UConn’s Thomistic Institute is one of many campus chapters of the national Thomistic Institute, founded in 2009 under the domain of the Dominican House of Studies in Washington, D.C. With over 80 chapters across colleges in the United States, the TI aims to “organize lectures, seminars, and reading groups to explore the riches of the Christian intellectual tradition,” with a specific focus on the theology and philosophy of St. Thomas Aquinas. 

“In 2015, the TI began offering campus chapters that allow for students to bring the Catholic intellectual tradition to their campus…” said President of the UConn chapter Emma Winston. “To offer their fellow students the chance to bring questions about the Catholic faith to us and to create an open dialogue.” 

The TI chapter at UConn comes from humble origins. Following a discussion with a high school theology teacher, Winston reached out to the National Institute about forming a chapter and discovered another student, now-Vice President Sean Murphy, had already begun to do the same. By the fall semester of 2023, the TI was officially enshrined as a registered student organization aiming to provide those interested in philosophy, theology and questions of morality and faith with an avenue for discussion at UConn.  

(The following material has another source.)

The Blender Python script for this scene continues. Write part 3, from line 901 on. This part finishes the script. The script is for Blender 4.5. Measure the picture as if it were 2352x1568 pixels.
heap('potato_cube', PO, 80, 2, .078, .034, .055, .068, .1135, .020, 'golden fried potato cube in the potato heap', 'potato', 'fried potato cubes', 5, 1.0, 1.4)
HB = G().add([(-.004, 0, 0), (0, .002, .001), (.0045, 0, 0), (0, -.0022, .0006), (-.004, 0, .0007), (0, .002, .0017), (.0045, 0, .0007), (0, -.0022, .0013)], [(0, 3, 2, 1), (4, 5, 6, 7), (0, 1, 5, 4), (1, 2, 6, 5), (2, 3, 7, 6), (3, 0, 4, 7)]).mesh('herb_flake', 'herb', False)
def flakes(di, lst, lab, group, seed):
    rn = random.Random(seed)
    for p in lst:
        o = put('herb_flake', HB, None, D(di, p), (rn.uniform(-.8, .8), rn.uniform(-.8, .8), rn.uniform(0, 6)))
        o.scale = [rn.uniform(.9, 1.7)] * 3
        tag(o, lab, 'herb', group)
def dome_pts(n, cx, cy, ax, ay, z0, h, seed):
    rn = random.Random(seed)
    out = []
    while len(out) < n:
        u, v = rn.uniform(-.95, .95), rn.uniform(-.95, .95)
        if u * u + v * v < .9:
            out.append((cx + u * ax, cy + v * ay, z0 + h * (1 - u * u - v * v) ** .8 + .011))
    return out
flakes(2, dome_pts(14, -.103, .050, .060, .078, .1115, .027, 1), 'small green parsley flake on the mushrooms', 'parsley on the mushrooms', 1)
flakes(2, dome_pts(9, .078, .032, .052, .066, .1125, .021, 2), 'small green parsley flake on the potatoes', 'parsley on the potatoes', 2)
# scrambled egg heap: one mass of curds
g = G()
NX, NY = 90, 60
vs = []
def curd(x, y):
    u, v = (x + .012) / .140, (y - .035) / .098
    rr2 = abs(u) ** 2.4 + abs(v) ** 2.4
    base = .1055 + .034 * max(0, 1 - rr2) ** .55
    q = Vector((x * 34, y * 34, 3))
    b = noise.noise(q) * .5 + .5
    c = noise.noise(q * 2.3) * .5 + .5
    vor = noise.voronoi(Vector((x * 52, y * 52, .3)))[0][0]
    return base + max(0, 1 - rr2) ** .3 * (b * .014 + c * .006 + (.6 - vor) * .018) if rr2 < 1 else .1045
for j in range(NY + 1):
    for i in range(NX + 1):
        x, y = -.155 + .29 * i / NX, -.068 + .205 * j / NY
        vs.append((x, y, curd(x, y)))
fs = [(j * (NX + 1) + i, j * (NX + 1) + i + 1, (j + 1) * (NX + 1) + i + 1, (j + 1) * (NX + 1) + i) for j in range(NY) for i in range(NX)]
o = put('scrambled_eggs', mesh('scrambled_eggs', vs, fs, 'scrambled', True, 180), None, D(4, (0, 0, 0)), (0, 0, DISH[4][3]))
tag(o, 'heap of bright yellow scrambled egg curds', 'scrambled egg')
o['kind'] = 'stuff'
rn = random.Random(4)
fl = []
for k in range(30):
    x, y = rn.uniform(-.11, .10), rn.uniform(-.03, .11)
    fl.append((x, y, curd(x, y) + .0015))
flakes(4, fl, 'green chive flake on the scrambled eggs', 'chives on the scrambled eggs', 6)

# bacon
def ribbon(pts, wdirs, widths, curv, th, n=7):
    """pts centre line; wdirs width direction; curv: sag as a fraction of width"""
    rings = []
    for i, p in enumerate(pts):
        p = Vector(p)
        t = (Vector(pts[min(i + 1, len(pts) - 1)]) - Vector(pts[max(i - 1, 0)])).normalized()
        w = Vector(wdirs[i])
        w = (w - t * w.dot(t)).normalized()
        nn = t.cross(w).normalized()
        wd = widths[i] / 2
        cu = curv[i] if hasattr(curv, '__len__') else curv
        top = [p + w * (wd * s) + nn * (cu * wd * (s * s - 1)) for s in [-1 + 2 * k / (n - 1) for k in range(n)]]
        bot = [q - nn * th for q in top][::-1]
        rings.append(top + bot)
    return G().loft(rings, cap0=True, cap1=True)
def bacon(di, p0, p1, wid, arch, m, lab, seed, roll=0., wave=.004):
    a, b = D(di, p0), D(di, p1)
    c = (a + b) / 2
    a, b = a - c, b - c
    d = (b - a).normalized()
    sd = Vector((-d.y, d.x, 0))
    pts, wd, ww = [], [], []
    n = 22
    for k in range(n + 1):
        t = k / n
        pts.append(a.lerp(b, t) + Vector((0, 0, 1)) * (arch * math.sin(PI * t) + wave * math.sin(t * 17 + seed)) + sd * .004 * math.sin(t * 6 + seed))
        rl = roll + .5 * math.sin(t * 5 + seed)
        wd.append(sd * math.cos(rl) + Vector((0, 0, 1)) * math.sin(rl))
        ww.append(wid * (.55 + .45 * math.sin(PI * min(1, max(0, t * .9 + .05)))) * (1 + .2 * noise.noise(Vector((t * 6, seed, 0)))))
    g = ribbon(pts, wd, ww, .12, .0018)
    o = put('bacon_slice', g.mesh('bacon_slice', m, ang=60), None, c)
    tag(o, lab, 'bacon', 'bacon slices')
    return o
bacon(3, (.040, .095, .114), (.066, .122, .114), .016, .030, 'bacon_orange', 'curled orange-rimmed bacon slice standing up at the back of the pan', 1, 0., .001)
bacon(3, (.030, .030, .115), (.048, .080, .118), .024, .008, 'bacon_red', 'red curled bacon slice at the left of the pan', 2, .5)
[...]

“We hope to share the Catholic intellectual tradition because we’ve noticed a lack of formation around the intellectual side of religion,” Winston said. “Our goal is to cultivate a community that aims to strengthen that amongst students.” 

Eitel’s lecture is the first of many for the Thomistic Institute at UConn. Three future speakers are already planned to come to UConn during the spring semester and give talks on topics ranging from the problem of evil, to the existence of God to love, friendship, and happiness and its connection with faith. 

“We have a speaker menu made by the TI that they give to all the student leaders of these chapters,” Winston explained. “These are qualified speakers who have studied these topics in-depth and went to school for them.” 

The Thomistic Institute’s next speaker, presenting on Feb. 12, 2024 on the rationality of belief in God, is to be Dr. Joshua Hochschild, the director of the Philosophy, Politics and Economics program at Mount St. Mary’s University and former President of the American Catholic Philosophical Association. 

In addition to hosting speakers from the Catholic philosophical and theological traditions, the TI also hosts bi-weekly reading groups on campus. 

“The reading groups are the core of the TI at UConn,” Winston said. “We have a few speakers each semester, but the reading groups are where we get together and really have a conversation.” 

The reading groups are an opportunity for anyone to bring questions, but they are also an opportunity for the TI to educate students on the rich intellectual tradition of the Catholic Church embodied by Aquinas. His relationship to other philosophers is explored as well; Aquinas often addressed the work of his Greek antecedents, frequently citing Aristotle as “the Philosopher.”  

Club reading groups, for example, have addressed the Thomist response to Socrates’ “Euthyphro Dilemma” regarding the nature of piety and justice. Other topics of discussion have included explorations of friendship and love, the existence of God and the meanings of virtue and evil. 

The reading groups are “open for any students no matter where you’re coming from, no matter how much knowledge you have on these topics and the works of Aquinas,” Winston said. “We’re students who really care about sharing this tradition with fellow students at UConn.”